Use this trick to improve your budget

October 10, 2017
You plan your budget based on expected monthly or weekly expenses. Many people do not have the financial discipline to even do this, so planning such a budget can certainly be considered a personal finance success.
Use this trick to improve your budget

The problem with planning your budget this way is that you will eventually be hit with unexpected expenses or your situation will change (a rise in rent, a new job, fluctuating gas prices, etc.). You can deal with occasional unexpected expenses by getting an online personal loan. These loans are ideal because the application process is easy and approval is not tied to your credit score.

Another thing that you can do is give your budget a bit more flexibility. Instead of planning for each expense separately, you can use ratios to help you with your planning. One of the most common personal finance ratios is written like this: 50/20/30.

What does 50/20/30 mean?

  • 50% of your money should be used for fixed costs. This includes your rent or mortgage, car payments (if applicable), other loan payments, utilities (electricity, for example), cell phone bills, and so on. Any bill that is the same (or similar) amount each month should be put in this category.
  • 20% of your money should be used for savings or self-investment. By self-investment, we mean education or certification courses that can help you improve your earning potential in the future. This 20% segment should also include savings, money for investments and contribution to an “emergency fund.” Do not worry about the amounts of these contributions too much. The important thing is to set aside 20% each and every month. Your emergency fund does not need to cover every unexpected expense. Rather, you can use the money in this fund to help you pay off your online personal loans more quickly.
  • 30% of your take-home pay should be used for “variable” expenses. What falls into this category? It covers all the expenses that are not the same every month. This includes food, gas, travel and entertainment. Basically, anything that does not fall into the 50% or 20% categories should be put here. This will give you flexibility to change your budget if needed. If gas prices rise, for example, you can cover the cost of filling up your car and, perhaps, skip a trip to the restaurant or movie theater to stay within your 30% for the month.

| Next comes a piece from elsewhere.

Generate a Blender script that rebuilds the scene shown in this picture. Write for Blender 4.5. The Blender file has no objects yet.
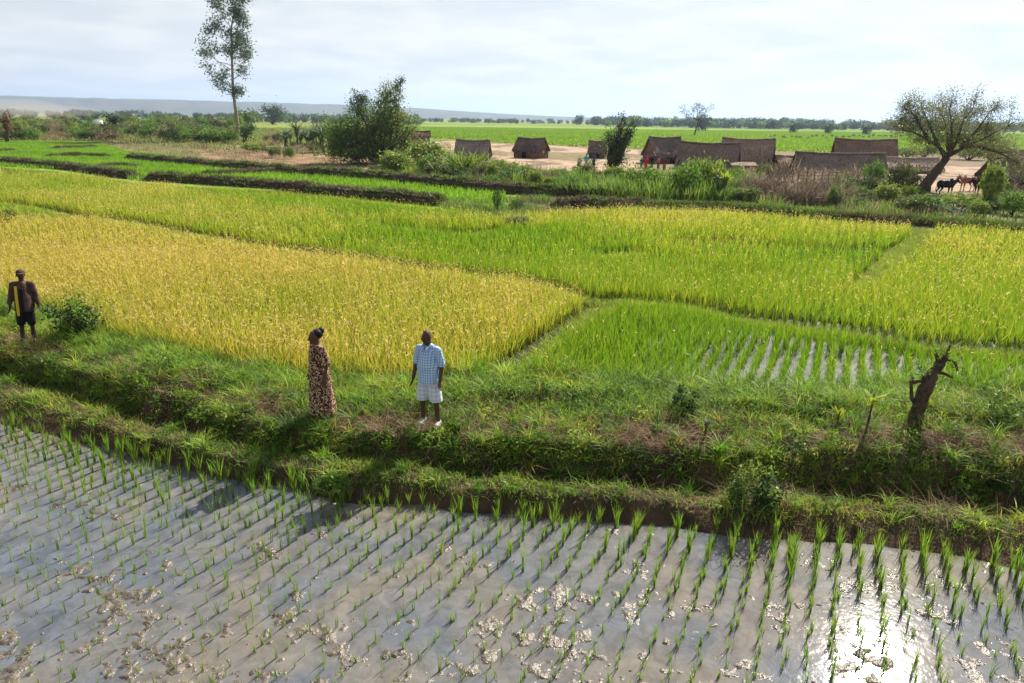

There are several ways to plan this kind of budget. One is to use an online tool where you can keep track of your spending. Another is to use different accounts or forms of payment for each segment. For example, you could use a checking account to pay for the 50% fixed spending category. Then, you could put the 20% segment in a savings account, and use cash or a separate debit card for the 30% flexible spending.

With this plan, you will have the flexibility to adjust your budget and you will not be frustrated if some of your expenses change from month to month.